The ghost of rhythms past

Local muralist Ta-coumba Aiken reawakens the spirit of community at the MIA.

Sara Nicole Miller

The comments book poised on the gallery wall is plain and unassuming. But as local artist Ta-coumba Aiken opened it up and began reading aloud, a smile formed across his face.

“That’s what I’m talking about,” Aiken exclaimed as he peered down at the penned reactions of visitors to his new exhibition “Call and Response,” which opened at the Minneapolis Institute of Arts on Nov. 16.

Next to the book, Aiken had written “Tell me what you see” in a flowing black script. A black pen on a string hung nearby, inviting visitors to participate in the cyclical “Response” portion of “Call and Response.”

“It looks like fruit salad,” one heavy-handed ballpoint user claimed. “It looks like silly string,” suggested the clunky, crooked letters of a child’s hand. “I’m so horny!” was the only inked response out of a frisky, boyish font near the middle. Aiken chuckled.

Others saw memories of African motherland, of cosmological interconnectedness, of the spiritual realms that occupy the spaces between our bodies. And as Aiken engaged the pages of written tid-bits from friends, supporters, and strangers alike, it became obvious that he isn’t your usual – meaning disconnected and enigmatic – contemporary artist. He always positions his work in relation to his love for the community, both past and present.

Ta-coumba Aiken, a native of Evanston, Ill., and a Twin Cities community member since 1970, is a public artist, muralist and social activist. He founded the St. Paul Art Crawl, works extensively with mentoring programs for young artists, and offers up his art in the name of social activism. Although his art has been exhibited in many national and local museums and art galleries (Maya Angelou also owns one of his works), you are more likely to catch glimpses of his mosaic earthly stews while on your way to the corner store. He’s been commissioned to paint the sides of buses, grain elevators in Greater Minnesota and a municipal parking garage in St. Paul. To date, he’s created over 1000 works of public art.

In 1998, Aiken even had his art used for an Absolut Vodka advertisement, as part of the company’s expression of black artists campaign.

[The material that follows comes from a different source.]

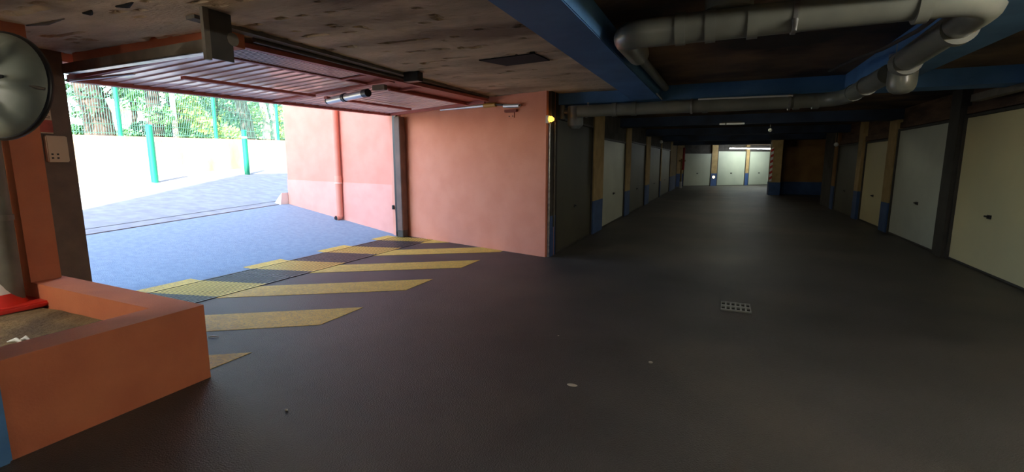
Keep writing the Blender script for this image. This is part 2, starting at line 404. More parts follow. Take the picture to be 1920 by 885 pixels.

But with all the popularity Aiken has enjoyed, he said making a living as a public artist is still terribly hard – not to mention financially stressful. At the end of the day, folks still need to, as he claims, “buy my art” to put food on his dinner table. And public art in Minneapolis, according to Aiken, just doesn’t pay like the public art projects in places like New York.

Aiken’s artistic style is hard to forget. His mystical aesthetic consists of what he calls “rhythm patterns” and “spirit writing,” forming pulsating curvatures and celestial tangles of color within each work. Bodies wriggle among the outlines, their cheeks and lips and arms disappearing into different shapes upon a second glance. It’s folk art, but with a labyrinthine twist.

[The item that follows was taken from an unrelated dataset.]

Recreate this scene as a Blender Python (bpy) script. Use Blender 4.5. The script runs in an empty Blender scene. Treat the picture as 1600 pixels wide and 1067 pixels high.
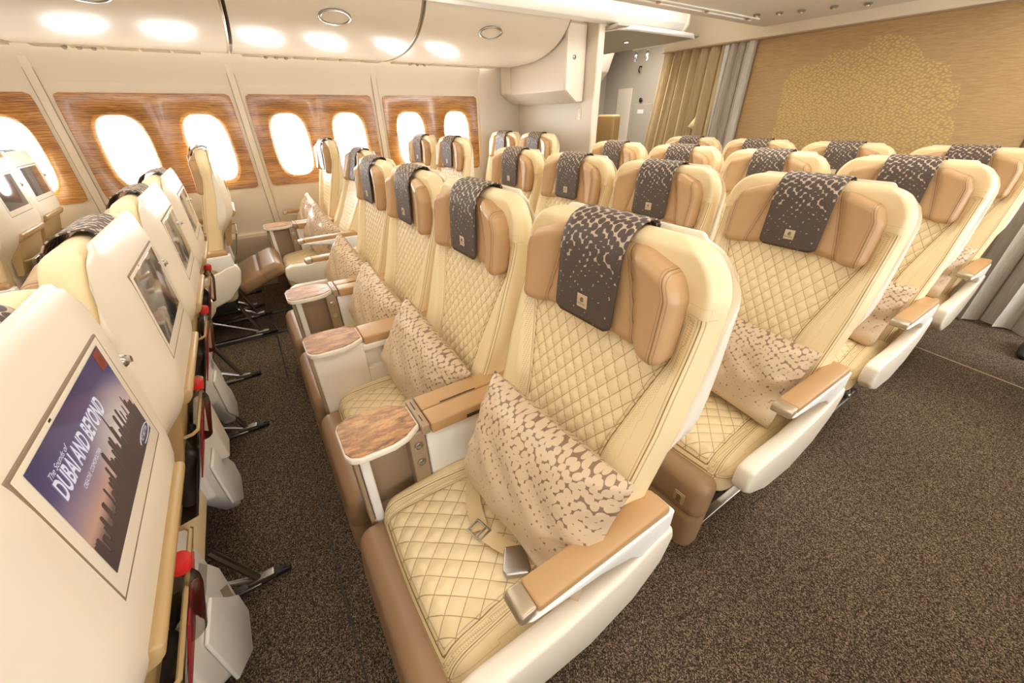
import bpy, bmesh, math, random
from mathutils import Vector, Matrix
D = bpy.data; C = bpy.context.scene.collection
PI = math.pi
S = bpy.context.scene
# ---------------------------------------------------------------- camera
cd = D.cameras.new('camera'); cam = D.objects.new('camera', cd); C.objects.link(cam); S.camera = cam
Fv = Vector((-0.72376312, 0.46697865, -0.50803335)); Rv = Vector((0.54937551, 0.83544577, -0.01472815)); Uv = Vector((-0.41755658, 0.28976077, 0.86121147))
M = Matrix((Rv, Uv, -Fv)).transposed().to_4x4(); M.translation = Vector((0.624, -0.704, 1.5))
cam.matrix_world = M
cd.sensor_width = 36; cd.lens = 36*598.7/1600; cd.clip_start = .02
# ---------------------------------------------------------------- world, light, exposure
w = D.worlds.new('world'); S.world = w; w.use_nodes = True
w.node_tree.nodes['Background'].inputs[0].default_value = (.93, .97, 1, 1)
w.node_tree.nodes['Background'].inputs[1].default_value = 7.0
vs = S.view_settings; vs.view_transform = 'Standard'; vs.look = 'None'; vs.gamma = 1; vs.use_curve_mapping = False
vs.exposure = 0.34
def area(name, loc, size, power, rot=(0, 0, 0), color=(1, .962, .905)):
    l = D.lights.new(name, 'AREA'); l.shape = 'RECTANGLE'; l.size, l.size_y = size; l.energy = power; l.color = color
    o = D.objects.new(name, l); C.objects.link(o); o.location = loc; o.rotation_euler = rot
    return o
area('cabin_ceiling_light', (.66, .6, 2.40), (.5, 6.0), 34)
area('cabin_ceiling_light', (-2.45, -.9, 2.40), (.25, 3.2), 16)
area('cabin_ceiling_light', (-.95, -1.6, 2.13), (1.5, 2.2), 11)
area('cabin_ceiling_light', (-.95, 1.9, 2.125), (1.3, 1.5), 14)
area('valance_fill_light', (-2.20, 1.6, 2.45), (.25, 3.4), 14, (0, .6, 0))  # added lamp, tilted towards the valance to brighten it
area('door_area_fill', (-3.3, 3.3, 2.11), (.3, .5), 14)
area('door_area_fill', (-3.7, 4.1, 2.44), (1.2, .6), 26)  # added fill without a fixture, brightens the dim door area
area('wall_cove_light', (-3.945, -.4, 2.03), (.05, 4.8), 4, color=(1, .98, .95))
area('daylight_through_windows', (-4.3, -.4, 1.28), (.55, 5.5), 165, (0, -PI/2, 0), (.93, .97, 1))
area('daylight_through_windows', (2.4, .6, 1.28), (.55, 6.5), 110, (0, PI/2, 0), (.90, .95, 1))
# ---------------------------------------------------------------- materials
def srgb(h):
    h = h.lstrip('#'); c = [int(h[i:i+2], 16)/255 for i in (0, 2, 4)]
    return tuple((x/12.92 if x <= .04045 else ((x+.055)/1.055)**2.4) for x in c) + (1,)
class NT:
    def __init__(s, name, col=(.8, .8, .8, 1), rough=.5, metal=0, spec=.5):
        s.m = D.materials.new(name); s.m.use_nodes = True; s.t = s.m.node_tree; s.n = s.t.nodes; s.l = s.t.links
        s.b = s.n['Principled BSDF']; s.b.inputs['Base Color'].default_value = col
        s.b.inputs['Roughness'].default_value = rough; s.b.inputs['Metallic'].default_value = metal
        s.b.inputs['Specular IOR Level'].default_value = spec
    def node(s, t, **k):
        n = s.n.new(t)
        for a, v in k.items(): setattr(n, a, v)
        return n
    def link(s, a, b): s.l.new(a, b)
    def val(s, x, inp):
        if hasattr(x, 'is_output') or hasattr(x, 'links'): s.link(x, inp)
        else: inp.default_value = x
    def math(s, op, a, b=0.0, c=None):
        n = s.node('ShaderNodeMath', operation=op); s.val(a, n.inputs[0]); s.val(b, n.inputs[1])
        if c is not None: s.val(c, n.inputs[2])
        return n.outputs[0]
    def mix(s, f, a, b):
        n = s.node('ShaderNodeMix', data_type='RGBA'); s.val(f, n.inputs[0]); s.val(a, n.inputs[6]); s.val(b, n.inputs[7]); return n.outputs[2]
    def ramp(s, f, stops):
        n = s.node('ShaderNodeValToRGB'); e = n.color_ramp.elements
        while len(e) > 1: e.remove(e[-1])
        e[0].position, e[0].color = stops[0]
        for p, c in stops[1:]: x = e.new(p); x.color = c
        s.link(f, n.inputs[0]); return n.outputs[0]
    def coord(s, which='UV', scale=None, rot=None):
        tc = s.node('ShaderNodeTexCoord'); o = tc.outputs[which]
        if scale or rot:
            mp = s.node('ShaderNodeMapping'); s.link(o, mp.inputs[0])
            if scale: mp.inputs['Scale'].default_value = scale
            if rot: mp.inputs['Rotation'].default_value = rot
            o = mp.outputs[0]
        return o
    def noise(s, v, scale, detail=2, rough=.5):
        n = s.node('ShaderNodeTexNoise'); s.link(v, n.inputs['Vector']); n.inputs['Scale'].default_value = scale
        n.inputs['Detail'].default_value = detail; n.inputs['Roughness'].default_value = rough; return n.outputs['Fac']
    def vor(s, v, scale, out='Distance', feature='F1', dims='2D', rnd=1.0):
        n = s.node('ShaderNodeTexVoronoi', feature=feature, voronoi_dimensions=dims); s.link(v, n.inputs['Vector'])
        n.inputs['Scale'].default_value = scale; n.inputs['Randomness'].default_value = rnd; return n.outputs[out]
    def bump(s, h, strength=.3, dist=.002, prev=None):
        n = s.node('ShaderNodeBump'); s.val(h, n.inputs['Height']); n.inputs['Strength'].default_value = strength; n.inputs['Distance'].default_value = dist
        if prev is not None: s.link(prev, n.inputs['Normal'])
        s.link(n.outputs[0], s.b.inputs['Normal']); return n.outputs[0]
    def color(s, c): s.val(c, s.b.inputs['Base Color'])
    def attr(s, name): n = s.node('ShaderNodeAttribute', attribute_name=name); return n.outputs['Fac']
def plain(name, col, rough=.5, metal=0, spec=.5, grain=0, gs=400):
    t = NT(name, srgb(col), rough, metal, spec)
    if grain: t.bump(t.noise(t.coord('Object'), gs, 3), grain, .001)
    return t.m
CREAM = '#f1daab'; TAN = '#c49d70'
def leather(name, col, thread, dw=0, dh=0, rough=.4):
    t = NT(name, srgb(col), rough, 0, .45)
    base = srgb(col); th = srgb(thread)
    obj = t.coord('Object')
    b = t.bump(t.noise(obj, 260, 4, .6), .16, .0012)
    q = t.attr('seam')                       # signed distance (m) to the nearest seam line
    line = t.math('LESS_THAN', t.math('ABSOLUTE', q), .0013)
    dash = t.math('LESS_THAN', t.math('ABSOLUTE', t.math('SUBTRACT', t.math('ABSOLUTE', q), .007)), .0009)
    l = t.math('MAXIMUM', line, t.math('MULTIPLY', dash, .55))
    if dw:
        uv = t.coord('UV'); sp = t.node('ShaderNodeSeparateXYZ'); t.link(uv, sp.inputs[0])
        u = t.math('DIVIDE', sp.outputs[0], dw); v = t.math('DIVIDE', sp.outputs[1], dh)
        m = None
        for a in (t.math('ADD', u, v), t.math('SUBTRACT', u, v)):
            d = t.math('ABSOLUTE', t.math('SUBTRACT', t.math('FRACT', a), .5))   # .5 at the line
            x = t.math('GREATER_THAN', d, .475); m = x if m is None else t.math('MAXIMUM', m, x)
        inside = t.math('GREATER_THAN', t.attr('quilt'), 0.0)
        l = t.math('MAXIMUM', l, t.math('MULTIPLY', t.math('MULTIPLY', m, inside), .8))
        # perforated band just outside the quilting
        band = t.math('MULTIPLY', t.math('LESS_THAN', t.attr('quilt'), -.012), t.math('GREATER_THAN', t.attr('quilt'), -.028))
        mp = t.node('ShaderNodeMapping'); t.link(uv, mp.inputs[0]); mp.inputs['Scale'].default_value = (170, 170, 1)
        dots = t.math('LESS_THAN', t.vor(mp.outputs[0], 1, rnd=0), .22)
        l = t.math('MAXIMUM', l, t.math('MULTIPLY', t.math('MULTIPLY', band, dots), .6))
    t.color(t.mix(l, base, th))
    return t.m
m_cream = leather('cream_quilted_leather', CREAM, '#9c7c4c', .042, .056)
m_cream_seat = leather('cream_quilted_cushion_leather', CREAM, '#9c7c4c', .056, .062)
m_tan = leather('tan_leather', TAN, '#8a6a45', rough=.36)
m_brown = leather('brown_leather', '#9e7d5b', '#65492f', rough=.4)
m_shell = plain('cream_plastic', '#f2e7d3', .32, grain=.05)
m_white = plain('white_plastic', '#f4f0e7', .35, grain=.05)
m_pad = plain('tan_armrest_skin', '#bd9565', .42, grain=.1)
m_taupe = plain('taupe_plastic', '#a58d70', .4, grain=.05)
m_tray = plain('tan_tray_plastic', '#b89a6a', .4, grain=.05)
m_cap = plain('champagne_metal', '#bfae94', .3, .6)
m_steel = plain('brushed_steel', '#b9b6b0', .28, 1)
m_dark = plain('dark_plastic', '#26211d', .45)
m_slit = plain('slit_black', '#3a2c1e', .6)
m_red = plain('red_plastic', '#d42a24', .35)
m_redcard = plain('red_cover_print', '#a8252b', .4)
m_paper = plain('white_paper', '#e9e6e0', .5)
m_belt = plain('cream_webbing', '#e0c693', .6, grain=.4, gs=500)
m_ceil = plain('ceiling_plastic', '#ded6c8', .4, grain=.03)
m_ceil2 = plain('ceiling_cream_panel', '#f0e2c8', .45)
m_binm = plain('bin_plastic', '#ece0cd', .27, spec=.5, grain=.02)
m_wall = plain('sidewall_lining', '#e6d8c2', .42, grain=.06, gs=700)
m_dado = plain('dado_carpet_panel', '#d6c3a8', .8, grain=.3, gs=500)
m_part = plain('partition_laminate', '#d8cbb9', .45, grain=.05)
m_grey = plain('grey_door_lining', '#b2a898', .5, grain=.05)
m_rim = plain('window_rim', '#ecdcc0', .25)
m_emblem = plain('tag_label', '#cbb593', .6)
m_groove = plain('panel_groove', '#8d7a62', .7)
def wood(name, scale, c1, c2, c3, rough, axis, coat=.35):
    t = NT(name, rough=rough, spec=.6)
    v = t.coord('Object', scale=axis)
    n1 = t.noise(v, scale, 6, .65)
    wv = t.node('ShaderNodeTexWave', wave_type='BANDS', bands_direction='Z'); t.link(v, wv.inputs['Vector'])
    wv.inputs['Scale'].default_value = scale*1.3; wv.inputs['Distortion'].default_value = 14; wv.inputs['Detail'].default_value = 5; wv.inputs['Detail Scale'].default_value = .8; wv.inputs['Detail Roughness'].default_value = .65
    n2 = t.noise(v, scale*9, 3, .7)
    f = t.math('ADD', t.math('MULTIPLY', n1, .62), t.math('ADD', t.math('MULTIPLY', wv.outputs['Fac'], .16), t.math('MULTIPLY', n2, .24)))
    t.color(t.ramp(f, [(.36, srgb(c1)), (.5, srgb(c2)), (.64, srgb(c3))]))
    t.b.inputs['Coat Weight'].default_value = coat; t.b.inputs['Coat Roughness'].default_value = .12
    return t.m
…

In “Spirit,” a large round canvas is splattered with geometric paint petals and carousel coloration. The “rhythm patterns” – repetitive black vines and facial expressions – shape an abstract rendering of bodies colliding, as if engaged in a frozen moment of Twister. It’s a precarious layering of corporeality, demanding of the viewer to unearth its notions of lineage, of ruptured histories, of both oppressed and liberated bodies.

The phantoms of the historical black experience are hard to separate from Aiken’s work, and although part of his creativity rests on a compulsion to relay the tales of disintegrated times, he hardly seems troubled by it.

“It’s like waking up from a nightmare and seeing that you have another day. Another chance. And that’s cool with me,” Aiken explains.

“Call and Response,” organized by the Minnesota Artists Exhibition Program, an artist-run curatorial department at the MIA, hand selected Aiken’s work out of a pool of promising local artists. And as Aiken wanders through the exhibit, greeting patrons and offering up anecdotes, his gratitude over his good fortune becomes obvious.

“My ancestors push me. I feel I have this A Team inside, telling me to apply,” he says of his decision to go for the exhibition opportunity.

And when Aiken shows his work, heads turn for a peek. In five years time, Aiken could very possibly blow up on the international art scene. But by all accounts, he continues to be the good-natured, compassionate people’s artist that the Twin Cities knows and loves him for.

Amid the starchy backdrop of the MIA walls, humidity-sensitive old codgers of premodern portraiture and walkie-talkie-sporting security guards, Aiken reaches out and begins rubbing the surface of his hand across a canvas – an almost unheard-of gesture inside a canonized curiosity cabinet like the MIA. But hey, he is the artist, after all. This is his time to shine.

The guard passing by says not a word.